Souvent Daniel Nadaud utilise un papier millimétré, son souvenir d’écolier sage et distrait. Son vocabulaire emprunte au domaine agricole et au domaine militaire qui évoque les deux grandes guerres et d’autres combats d’aujourd’hui. Daniel Nadaud précise : « Les lithographies sont le miroir de mes travaux ; pendant de longues années, elles me servirent de balises. » Il observe l’actuel monde en mutation des paysans, les crises économiques, les troubles, les attentats, les émeutes, les entreprises militaires.

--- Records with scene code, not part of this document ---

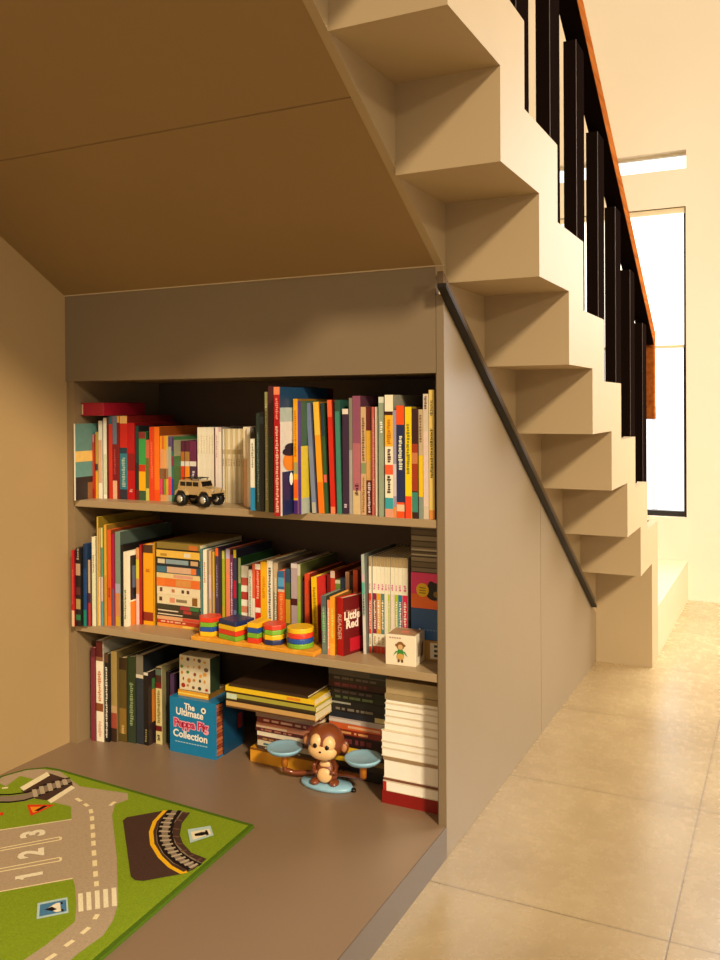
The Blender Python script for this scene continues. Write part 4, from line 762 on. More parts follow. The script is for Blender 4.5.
o = book_mesh('book', 0.0205, 0.095, 0.1385, 'b5121a', [], None, (ox, oy, Z2), (0, 0, a), little_red)
tag(o, 'thick small red fairy tale book titled Little Red, angled on the middle shelf', 'book')

# flat lying books: a pile from the bottom up
def pile(x0, y0, w, d, z0, layers, cat_group, jitter=0.004):
    """layers: (thickness, colour, kind 'spine'|'pages', marks, label, dx, dw)"""
    z = z0
    for i, (t, col, kind, marks, label, dx, dw) in enumerate(layers):
        m = mat(col, rough=0.45, noise=0.08, scale=60)
        cb = min(0.0018, t*0.2)
        b = MB()
        jy = random.uniform(-jitter, jitter)
        W = w + dw
        b.box(0, W, 0, d, 0, cb, m); b.box(0, W, 0, d, t-cb-0.0003, t-0.0003, m)
        if kind == 'spine':
            b.box(0, W, 0, 0.0015, cb, t-cb-0.0003, m)
            px0, py0 = 0.0015, 0.0016
        else:
            b.box(0, 0.0015, 0, d, cb, t-cb-0.0003, m) if kind == 'pagesL' else b.box(0, W, d-0.0015, d, cb, t-cb-0.0003, m)
            px0, py0 = 0.0016, 0.0010
        for mk in marks:
            u0, u1, v0, v1, mc = mk
            b.quad([(W*u0, -0.0004, t*v0), (W*u1, -0.0004, t*v0), (W*u1, -0.0004, t*v1), (W*u0, -0.0004, t*v1)], mat(mc, rough=0.5, noise=0.1, scale=90))
        o = b.build('book', None, (x0+dx, y0+jy, z))
        pc = mat('fbf4e2', rough=0.8, noise=0.04, scale=30) if kind == 'pages' and col in WHITECOV else paper
        MB().box(px0, W-0.0016, py0, d-0.0018, cb+0.0001, t-cb-0.0004, pc).build('pages', o)
        tag(o, label, 'book', cat_group)
        z += t
    return z
WHITECOV = ('e9dcc0', 'c9b998', 'e4d6b8')
def scale(layers, total):
    s = total / sum(l[0] for l in layers)
    return [(l[0]*s,) + tuple(l[1:]) for l in layers]
def marks(seed, c, n=6, u0=.08, u1=.8):
    r = random.Random(seed); out = []; u = u0
    for i in range(n):
        a = u + r.uniform(.0, .05); bb = a + r.uniform(.03, (u1-u0)/n)
        out.append((a, bb, .3, .7, c)); u = bb
        if u > u1: break
    return out
# pile of picture books on the middle shelf (bottom to top)
G = 'pile of picture books on the middle shelf'
P2 = [
 (8, 'e8963c', 'spine', [(.6,.95,.2,.8,'f0d060')], 'orange yellow book, lowest of the flat pile on the middle shelf', 0, 0),
 (9, 'c03a22', 'spine', marks(1,'e8b890'), 'red book second from bottom of the flat middle shelf pile', 0, 0),
 (9, 'e0a878', 'spine', [(.6,1,.1,.9,'d84a34')], 'peach book with red right half in the flat middle shelf pile', 0, 0),
 (9, '3a2a20', 'spine', [(.02,.6,.35,.65,'e0d4b8')], 'dark book with white line low in the flat middle shelf pile', 0, 0),
 (9, '4a3a2a', 'spine', [(.02,.5,.35,.65,'e0d4b8'),(.62,.8,.1,.9,'b03a34')], 'brown book with white line in the flat middle shelf pile', 0, 0),
 (11, '3c3a28', 'spine', [(.55,.78,.1,.9,'a83a3c'),(.78,.98,.1,.9,'3a7a44')], 'dark book with crimson and green ends in the flat middle shelf pile', 0, 0),
 (24, 'e8d8b0', 'spine', [(.05,.12,.3,.7,'5a3a2a'),(.3,.42,.2,.7,'e09070'),(.45,.7,.3,.6,'8a7a5a'),(.82,.94,.1,.9,'8a5a20')], 'thick cream book with small pictures, middle of the flat pile', 0, 0),
 (20, 'ecdcb8', 'spine', [(.07,.13,.3,.8,'6a4a3a'),(.35,.42,.3,.7,'c07a50'),(.58,.64,.3,.7,'4a3a30'),(.7,.76,.3,.7,'5a3a30')], 'cream book with four dots, under the orange one of the pile', 0, 0),
 (20, 'e8722c', 'spine', [(.45,.8,.1,.9,'d8944c'),(.0,.2,.0,1,'ee7a2c')], 'orange book in the middle of the flat middle shelf pile', 0, 0),
 (12, 'e6cc8c', 'spine', [(.4,.85,.2,.8,'e0a088')], 'slim cream yellow book above the orange one of the pile', 0, 0),
 (18, '2a4a60', 'spine', [(.0,.22,.1,.9,'3f6e84'),(.24,.8,.1,.9,'d8b090'),(.8,.92,.1,.9,'e87a34')], 'slate and peach book fourth from the top of the flat pile', 0, 0),
 (18, '20262c', 'spine', [(.03,.2,.3,.9,'d8cba8'),(.22,.75,.3,.9,'8aa0a8'),(.8,.97,.3,.9,'d0a878')], 'dark book with pale grey label third from the pile top', 0, 0),
 (20, 'ecbc4c', 'spine', [(.0,1,.0,.14,'1c1410'),(.65,.8,.3,.8,'e8dcc0'),(.1,.25,.3,.6,'b08a30')], 'golden book second from the top of the flat middle shelf pile', 0, 0),
 (19, '8a7434', 'spine', [(.75,.95,.2,.8,'c8702c'),(.0,1,.0,.2,'241a10')], 'olive brown book on top of the flat middle shelf pile', 0, 0),
]
pile(0.2440, 0.084, 0.144, 0.20, Z2, scale(P2, 0.2290), G, 0.0015)
# left pile on the bottom shelf
G = 'left pile of books on the bottom shelf'
P3 = [
 (33, 'dc9a24', 'spine', [(.0,1,.85,1,'7a4a14')], 'thick golden book at the base of the left bottom shelf pile', -0.012, 0.01),
 (8, '4a3a2c', 'spine', marks(2,'c8c0a0'), 'dark book just above the golden base book, bottom shelf', .01, -.01),
 (12, 'd0c4a8', 'spine', [(.1,.4,.2,.6,'3a6a7a')], 'pale book with teal marks low in the left bottom shelf pile', .01, -.012),
 (9, '6a4028', 'spine', marks(3,'d0a070'), 'brown book with tan marks in the left bottom shelf pile', .008, -.01),
 (13, 'e2d6bc', 'spine', [(.0,1,.0,.3,'5a2a2a')], 'white book behind the left scale pan, bottom shelf pile', .012, -.014),
 (9, '4c1c1c', 'spine', marks(4,'a86a5a'), 'maroon book above the white one, left bottom shelf pile', .006, -.008),
 (12, 'c07a5c', 'spine', [(.0,.5,.1,.5,'e0c0a0')], 'terracotta book in the left bottom shelf pile', .01, -.01),
 (12, '7c2a24', 'spine', marks(5,'d8a890'), 'brick red book in the left bottom shelf pile', .01, -.012),
 (11, 'a08070', 'spine', [], 'dusty mauve book in the left bottom shelf pile', .006, -.006),
 (11, '5c2a26', 'spine', marks(6,'b08878'), 'dark rose book in the upper left bottom shelf pile', .008, -.008),
 (12, '7a5a44', 'spine', [(.0,1,.6,.9,'a88a68')], 'brown book highest of the narrow ones, left bottom shelf pile', .006, -.006),
]
zt = pile(0.538, 0.112, 0.195, 0.21, HP, scale(P3, 0.160), G)
P3b = [
 (15, 'c89c5c', 'spine', [(.0,1,.0,.2,'5a3a20'),(.0,1,.75,1,'2a1c14')], 'wide tan book under the yellow edged books, bottom shelf', 0, 0),
 (11, 'a8a03c', 'spine', [(.0,.12,.1,.9,'c8d8c0'),(.12,1,.0,.35,'3a2a14')], 'wide lime edged book below the top yellow book, bottom shelf', 0.002, 0),
 (12, 'e8c020', 'spine', [(.0,1,.0,.25,'3a2410'),(.7,.85,.4,.8,'e08a24')], 'wide bright yellow edged book topping the left bottom shelf pile', -.002, 0),
 (5, '3c2818', 'spine', [], 'thin dark picture book lying on the yellow edged books', .01, -.03),
]
pile(0.498, 0.045, 0.262, 0.27, zt, scale(P3b, 0.062), G, 0.002)
# middle pile on the bottom shelf
G = 'middle pile of books on the bottom shelf'
P4 = [
 (18, '17110f', 'spine', marks(7,'6a4a3a'), 'black book at the base of the middle bottom shelf pile', 0, 0),
 (9, '3a2a1c', 'spine', [], 'dark brown book under the yellow ones, middle bottom shelf pile', 0, 0),
 (10, 'e2b020', 'spine', [(.55,1,.0,1,'8a6a34')], 'lower yellow edged book behind the monkey scale', 0, 0),
 (6, '33180f', 'spine', [], 'thin dark book between two yellow edged books', 0, 0),
 (9, 'ecc02c', 'spine', [(.5,1,.0,1,'4a3018')], 'upper yellow edged book behind the monkey scale', 0, 0),
 (20, '2a1414', 'spine', marks(8,'703030'), 'dark maroon book behind the monkey head, bottom shelf', 0, 0),
 (9, '8a2c1c', 'spine', marks(9,'e0a060'), 'brick book behind the right scale pan', 0, 0),
 (10, 'd2602c', 'spine', [(.3,.8,.3,.7,'ecb080')], 'orange red book behind the right scale pan', 0, 0),
 (9, 'b8a89c', 'spine', [(.0,.5,.1,.6,'d8c8b8')], 'pale grey book above the orange red one, bottom shelf', 0, 0),
 (10, '20242c', 'spine', [(.72,.99,.1,.9,'c8b47c')], 'black case with tan end label in the middle bottom pile', 0, 0),
 (10, '181414', 'spine', marks(10,'7a7060'), 'black case with grey marks sixth from the pile top', 0, 0),
 (10, '1c1a18', 'spine', [(.0,.35,.4,.7,'a8a898')], 'black case with pale line fifth from the pile top', 0, 0),
 (10, '1c2018', 'spine', marks(11,'6a7a50'), 'black case with green grey marks in the middle bottom pile', 0, 0),
 (10, '141010', 'spine', marks(12,'5a4a4a'), 'plain black case fourth from the top, middle bottom pile', 0, 0),
 (12, '3a1418', 'spine', marks(13,'7a3038'), 'dark wine case third from the top, middle bottom pile', 0, 0),
 (10, '2c2420', 'spine', marks(14,'6a5a50'), 'dark brown case second from the top, middle bottom pile', 0, 0),
 (11, '5a5048', 'spine', [(.65,1,.2,.8,'2f3a3c')], 'grey case on top of the middle bottom shelf pile', 0, 0),
]
pile(0.752, 0.128, 0.178, 0.19, HP, scale(P4, 0.272), G, 0.003)
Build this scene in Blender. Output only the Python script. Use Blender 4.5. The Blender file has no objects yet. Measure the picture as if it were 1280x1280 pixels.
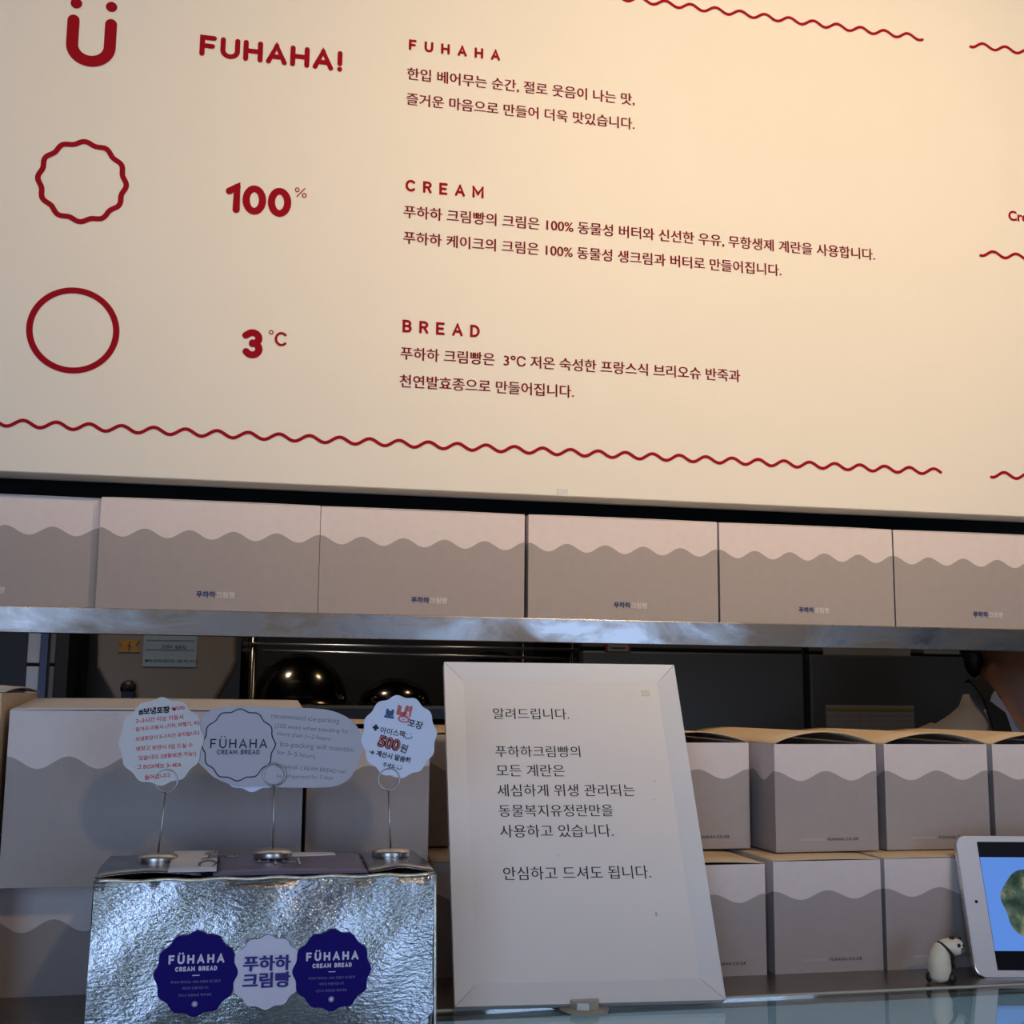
import bpy, bmesh, math, random
from mathutils import Vector, Matrix
random.seed(7)
S = bpy.context.scene
COL = S.collection
PI = math.pi
R = math.radians

# ------------------------------------------------------------------ camera
ZC = 1.5                                   # height of the camera above the floor
FPX = 1553.3
yaw, pit, rol = R(12.43), R(8.41), R(.53)
_f = Vector((math.sin(yaw)*math.cos(pit), math.cos(yaw)*math.cos(pit), math.sin(pit)))
_r = Vector((math.cos(yaw), -math.sin(yaw), 0))
_u = _r.cross(_f)
_r, _u = math.cos(rol)*_r + math.sin(rol)*_u, -math.sin(rol)*_r + math.cos(rol)*_u
cam = bpy.data.objects.new('camera', bpy.data.cameras.new('camera'))
COL.objects.link(cam)
cam.matrix_world = Matrix(((_r.x, _u.x, -_f.x, 0), (_r.y, _u.y, -_f.y, 0), (_r.z, _u.z, -_f.z, ZC), (0, 0, 0, 1)))
cam.data.sensor_width = 36
cam.data.lens = FPX/1280*36
cam.data.clip_start = .02
S.camera = cam

def at(px, py, Y):
    """point of the plane y = Y seen at a pixel of the photograph"""
    d = _f + (px-640)/FPX*_r - (py-640)/FPX*_u
    return Vector((0, 0, ZC)) + d*(Y/d.y)

# ------------------------------------------------------------------ world, lights, exposure
S.view_settings.view_transform = 'Standard'
S.view_settings.look = 'None'
S.view_settings.gamma = 1
S.view_settings.use_curve_mapping = False
S.view_settings.exposure = .15
S.cycles.use_denoising = True
S.cycles.max_bounces = 8
w = bpy.data.worlds.new('daylight'); S.world = w; w.use_nodes = True
bg = w.node_tree.nodes['Background']
bg.inputs[0].default_value = (.42, .62, 1, 1); bg.inputs[1].default_value = 1.6

def area(name, loc, target, sx, sy, power, color):
    d = bpy.data.lights.new(name, 'AREA'); d.shape = 'RECTANGLE'; d.size = sx; d.size_y = sy
    d.energy = power; d.color = color
    o = bpy.data.objects.new(name, d); COL.objects.link(o); o.location = loc
    o.rotation_euler = (Vector(target)-Vector(loc)).to_track_quat('-Z', 'Y').to_euler()
    return o
def spot(name, loc, target, power, color, size=R(80), blend=.6, rad=.04):
    d = bpy.data.lights.new(name, 'SPOT'); d.energy = power; d.color = color
    d.spot_size = size; d.spot_blend = blend; d.shadow_soft_size = rad
    o = bpy.data.objects.new(name, d); COL.objects.link(o); o.location = loc
    o.rotation_euler = (Vector(target)-Vector(loc)).to_track_quat('-Z', 'Y').to_euler()
    return o
WARM = (1, .70, .38)
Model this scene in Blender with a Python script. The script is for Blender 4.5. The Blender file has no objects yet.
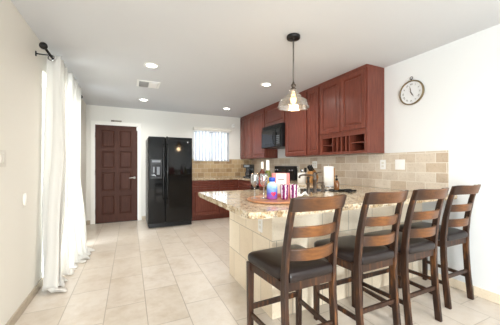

Dans un dialogue de Daniel Nadaud et de l’écrivain Bernard Noël, l’artiste précise : « Dans ces dessins, le pire fraternise avec le délice ; l’humour allège la terreur ; l’absurdité devient structure. » Bernard Noël s’interroge alors : « D’où surgissent ces conflits où l’agressivité se teinte de tendresse : de quel enfer naïf qui serait le double d’un paradis enfantin perdu ? »
Cette exposition étonnante du musée d’Issoudun s’intitule Muet tintamarre. Dans ces dessins, dans ces choses inquiétantes, tu découvres une danse macabre, une farandole folle et cruelle. En ce silence, tu serais muet et sourd. Le bruit et la fureur seraient mystérieux, inexplicables, souterrains.
Ainsi, en 1991, Daniel Nadaud invente un engin terrible qui se nommerait Le nerf de la guerre. Certains l’appelleraient La charrue du désastre, L’araire de la désolation, La défonceuse, Le brabant de l’Apocalypse, La fouilleuse de la mort. À un moment de l’histoire, les tribus, les sectes, les terroristes menacent et chaque individu pourra s’acheter son Nerf de la guerre et le placer dans le corridor de son appartement ; chacun sera confiant et joyeux !
Les dessins de Daniel Nadaud constituent le Catalogue des armes et instruments de manufacture DN. Ou bien Nadaud imagine les masques burlesques qui sont des cagoules et qui protègent du gaz mortel. Ou encore il propose la Partition fantôme (2007) ou la Partition ombragée et tintinnabulante (2016) pour un orchestre fictif… Des dessins immenses constituent La fée électricité manque d’éclairage ; une sirène ailée sourit à l’intérieur d’une ampoule ; un dauphin ricane près des arêtes d’un congre ; les requins-avions envahissent le ciel ; un moustachu sort d’une bottine ; le squelette porte un casque et sautille ; une musaraigne garde ses flèches et ses haches ; Napoléon est un oiseau mort avec un bicorne et un fusil…
Inquiétantes et espiègles, les œuvres de Daniel Nadaud sont cocasses, funéraires et allègres. Elles sont du côté de Bosch, de Jean-Jacques Grandville (1803-1847), des dessins attribués à Rabelais et à Ambroise Paré, de Jacques Callot, d’Alfred Kubin. Les portraits du Fayoum, les yeux des femmes résignées émeuvent Daniel Nadaud… Sans cesse, cet artiste visite les musées des beaux-arts, mais plus souvent les expositions d’ethnologie, d’histoire naturelle, les ménageries, les zoos. Il lit au hasard. Sa documentation est éclectique, disparate, fragmentaire, hétéroclite…
En 2005, Daniel Nadaud représente des « gastéropodes vifs », de grands escargots qui seraient des phallus rampants. En 2002, il est passionné par les cloches et les « clauchemars ». Circulent le vif et la mort, la chair et les squelettes, l’éros et la camarde, les crânes qui tintinnabulent, un grelot fêlé, les fusées, les navires, les tanks, une scie qui tranche le bronze et le fracasse. En un jeu macabre, les dés sont pipés.
Une chanson, Dans les prisons de Nantes (XVIIe siècle), évoque un prisonnier que la fille du geôlier a libéré : « Le prisonnier alerte / Dans la Loire a sauté. / Tout’es les cloches de Nantes / se mirent à sonner // Ah ! vivent viv’nt les filles / Qui sont à marier ! » Les cloches sonnent contre la mort, pour la liberté, pour l’amour.
Ou bien, dans La flûte enchantée (1791) de Mozart, trois Dames de la Reine de la Nuit offrent à l’oiseleur Papageno les clochettes d’argent du carillon. Ces clochettes séduiront Papagena.